A better understanding of the Miocene geologic history of the southern Salinian block is aided by a stratigraphic and paleoenvironmental study of the Monterey Formation. Extensive subsurface and surface data enable construction of isopach, paleobathymetric, age-relationship, and paleogeographic maps that document the depositional history of the Monterey Formation. Isopach maps show that the formation ranges up to 1,400 m (4,500 ft) thick beneath Cuyama valley. Other areas of maximum accumulation occur in the northwest Caliente Range and the Indian Creek area. Offset of isopachs north of Barrett Ridge suggests approximately 15 km (9 mi) of post-middle Miocene right slip on the San Juan fault.

Age-relationship maps of the upper and lower contacts of the Monterey Formation for the area from Cuyama Valley to the northern La Panza Range indicate that both the top and base of the formation become younger toward the northwest—the base ranging from Saucesian to Relizian and the top from Relizian to Mohnian. Paleobathymetric maps, based on the distribution of benthic Foraminifera, are plotted on four time slices: late Saucesian, Relizian, Luisian, and early Mohnian. These maps also indicate that the Cuyama basin filled from the southeast to the northwest, and they reflect the migration of maximum subsidence in that direction during the Miocene.

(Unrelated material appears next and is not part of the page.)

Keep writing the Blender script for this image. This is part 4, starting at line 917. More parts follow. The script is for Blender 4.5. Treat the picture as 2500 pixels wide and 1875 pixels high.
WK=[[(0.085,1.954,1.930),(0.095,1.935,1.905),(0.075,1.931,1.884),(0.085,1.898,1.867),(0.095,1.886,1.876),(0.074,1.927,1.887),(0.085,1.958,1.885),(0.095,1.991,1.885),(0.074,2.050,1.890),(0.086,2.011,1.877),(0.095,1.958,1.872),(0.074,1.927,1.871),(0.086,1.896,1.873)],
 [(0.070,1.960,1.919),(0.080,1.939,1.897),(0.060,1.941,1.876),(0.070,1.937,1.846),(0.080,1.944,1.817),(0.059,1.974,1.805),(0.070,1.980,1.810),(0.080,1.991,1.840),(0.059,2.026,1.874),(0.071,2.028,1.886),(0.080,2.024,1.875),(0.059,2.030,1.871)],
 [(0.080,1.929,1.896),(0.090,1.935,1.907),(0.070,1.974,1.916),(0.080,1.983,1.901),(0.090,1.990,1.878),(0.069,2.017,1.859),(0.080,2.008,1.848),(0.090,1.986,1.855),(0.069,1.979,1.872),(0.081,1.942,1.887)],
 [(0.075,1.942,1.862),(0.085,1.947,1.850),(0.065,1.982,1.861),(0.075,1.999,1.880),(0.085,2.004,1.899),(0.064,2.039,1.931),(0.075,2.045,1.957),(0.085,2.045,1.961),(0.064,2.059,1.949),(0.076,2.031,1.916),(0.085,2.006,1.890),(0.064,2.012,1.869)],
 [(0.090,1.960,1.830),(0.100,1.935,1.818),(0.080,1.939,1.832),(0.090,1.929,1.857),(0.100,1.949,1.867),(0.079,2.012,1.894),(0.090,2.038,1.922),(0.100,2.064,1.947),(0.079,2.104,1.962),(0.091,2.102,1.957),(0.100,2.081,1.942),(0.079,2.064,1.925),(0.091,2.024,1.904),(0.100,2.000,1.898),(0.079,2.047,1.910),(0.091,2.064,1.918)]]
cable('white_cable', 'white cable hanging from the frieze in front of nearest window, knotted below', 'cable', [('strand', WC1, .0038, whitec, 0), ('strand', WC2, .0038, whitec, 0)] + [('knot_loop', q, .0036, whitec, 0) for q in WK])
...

The relationship of general stratigraphy to structural features in the Cuyama basin shows that certain faults and anticlines were active during the deposition of the Monterey Formation. Specifically, the Cox fault zone and South Cuyama anticline show evidence of such movement, beginning in the early Miocene, which affected the distribution of the formation. These relationships reflect an episode of structural deformation preceding the late Neogene episode associated with movement on the San Andreas fault system, and they may be related to the earliest activity on this system.